口から言葉がするする出てきた、三十路の朝。
三十路前日。
何かを察知したのか、息子氏は珍しく高熱出して風邪。
夜中もうんうん唸りながら、母を布団から追い出していく。
去年なら眠れなくてきっと怒ってたけれど、今年は「あーハイハイ。」と先に起きてしまう。

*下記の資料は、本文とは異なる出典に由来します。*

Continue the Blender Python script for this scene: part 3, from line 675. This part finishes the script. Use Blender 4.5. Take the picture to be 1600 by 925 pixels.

こっそり布団を抜け出して、朝から録画していた3月のライオンをにまにましながら観る。
「ママーーママーマーマー!」
大絶叫する息子を抱えて、無印良品のだめになるソファでひといき。
汗をかく二階堂くんの顔や美味しいそうなごはんを見つめる。
3月のライオンは、どことなく水が印象的に使われてて綺麗なアニメだ。
今日のごはんは、どうしようかな。
「ぱーん、ぱん」
最近、1歳児はひまわりの種たっぷりのドイツパンが好き。
ブレッドナイフでドイツパンを切って、スープとかチーズを並べていく。
大人は、ベーコンエッグ。我が家は、卵はひとり2個。
のんびり起きてきた旦那さんが、冷蔵庫から私の好きなパティスリーのケーキを出して「30」の蝋燭を刺していく。
「おめでとう。三十路の目標は?」
「目標?ない」
「えー!何かないの?」
1秒、2秒考える。
「強いて言うなら、力まない」
不思議と言葉がするする出てきた。
「力まないし、愉しむ。」
三十路って、30歳って、何か特別な響きだった。
特に、藻掻いて苦しんで失って、失って、失ってきた20歳から考えると遠いものだった。
朝目覚めてみると、なんてこと無い。
生活が地続きでそこにいて、なってみると抱負はないけど特別でもない三十路。
思い出すと、失ってばかりでなくて得られるものも知ることが出来たこともたくさんあった。
「ふーん。いいんじゃない?楽しんで。」
素っ気なく旦那さんが言う。
「何かやらないの?資格とるとかー」
そういうところは即物的だなぁ、と思う。いつものことだが。
これから、いつも通り頑張りすぎたり、落ち着いたり、考えすぎたり、ぼんやりしたり、興奮したり。
行きつ戻りつつ。
力まず、愉しいひとになれますように。